Em face dessa pluralidade e da sistematicidade da informação, um grupo de Investigadores, coordenado pelo Professor Cesar Romero A. Vieira, procedeu, numa primeira fase ao inventário da informação sobre o Colégio Piracicabano e tem vindo, numa fase posterior, cuja realização tem sido assegurada também pelo insano e criterioso labor da Professora Carolina Martin, a inventariar de modo exaustivo e criterioso, tornando-a disponível para futuras investigações, toda a informação sobre educação e instrução, contida nos mais de 3 mil exemplares da Gazeta de Piracicaba, editados no período compreendido entre 1882 e 1903, tal é o Fundo Digitalizado a que tem tido acesso.
O Banco de Dados, assim constituído tem um formato de divulgação dos resultados em meio digital, em forma de site, assim como, em um link disponível no site do Instituto Histórico e Geográfico de Piracicaba (IHGP). É um contributo de particular relevância para a História Contemporânea, vindo justificar as proclamações, frequentemente retomadas, por, entre outros historiadores, Marc Ferro e Eric Hobsbawm, de que não será possível fazer a história contemporânea, nomeadamente a do século XX, sem recurso à imprensa periódica.

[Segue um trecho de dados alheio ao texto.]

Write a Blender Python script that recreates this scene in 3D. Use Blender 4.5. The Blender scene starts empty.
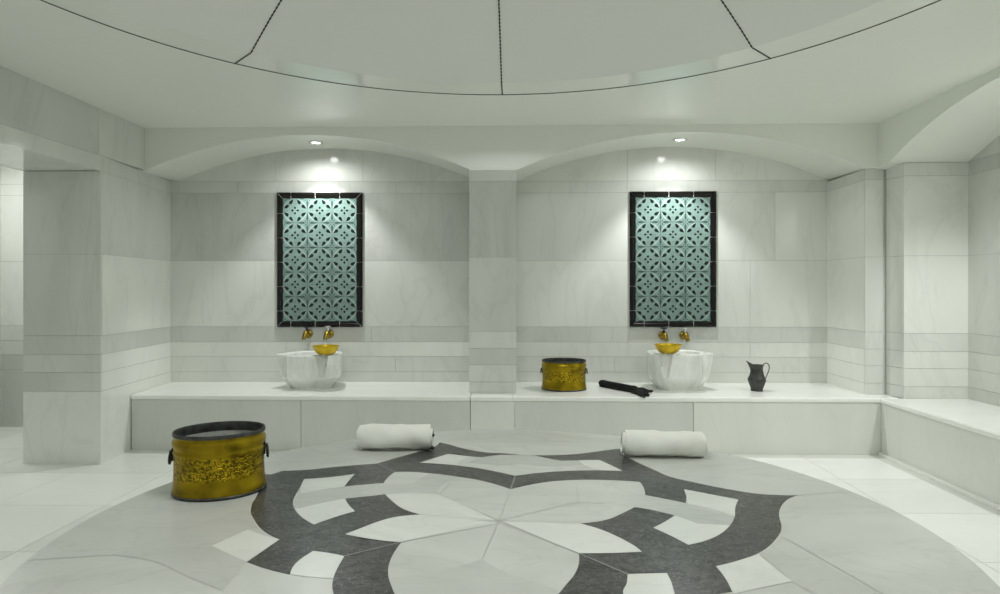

A interpretação destes dados ficará à mercê de outros investigadores, sendo certo que o rigor deste inventário permite olhares atemporais e olhares inscritos na geografia e na cronologia dos factos. Com efeito, estão bem patentes na Gazeta de Piracicaba dados sobre o passado, dados sobre o tempo dos factos e dados para um olhar, ao tempo, prospectivo. Para o estudo do município de Piracicaba, este Banco de Dados converte a imprensa periódica numa fonte histórica muito fecunda em informação, ao tempo que deixa transparecer a força centralizadora e agregadora dos processos de mudança em curso. Piracicaba era então um município formado por parte urbana e um extenso território rural, voltado à produção agrícola extensiva, comandado por uma burguesia letrada e orientado por um ideário republicano. Afirmou-se como um dos pólos mais dinâmicos na construção do Brasil Moderno e na constituição de São Paulo, como uma das regiões mais progressivas do continente americano.
Em boa hora esta equipa de investigadores, sob coordenação do Professor César Romero, passou a consagrar o que de melhor sabe fazer em benefício de uma causa humanística, científica e cívica – a preservação e a divulgação do património escrito, como alimento da educação e da consciência histórica das novas gerações.
Lisboa, outubro de 2024
Justino Magalhães
Professor catedrático jubilado do Instituto de Educação da Universidade de Lisboa.
¹ Gabriel Tarde (2006). L’Opinion et la Foule, Paris, Editions du Sandre (original de 1901). Apud Adriano Duarte Rodrigues (2011). O Paradigma Comunicacional. História e Teorias. Lisboa: Fundação Calouste Gulbenkian/ Serviço de Educação e Bolsas.
² Rui Barbosa (2003). A imprensa e o dever da verdade. São Paulo, 4ª. Edição, São Paulo: EDUSP, apud Richard Romancini, (2004). Rui Barbosa: a imprensa livre como bem público. Revista PJ:BR, Jornalismo Brasileiro, Edição de 03-1º semestre, 2004. Acessível em https://pjbr.eca.usp.br/arquivos/monografia3_c.htm. Consulta em 11 de Outubro de 2024
³ Eric Hobsbawm (1996). A Era dos Extremos. História Breve do Século XX, 1914-1991. Lisboa: Editorial Presença.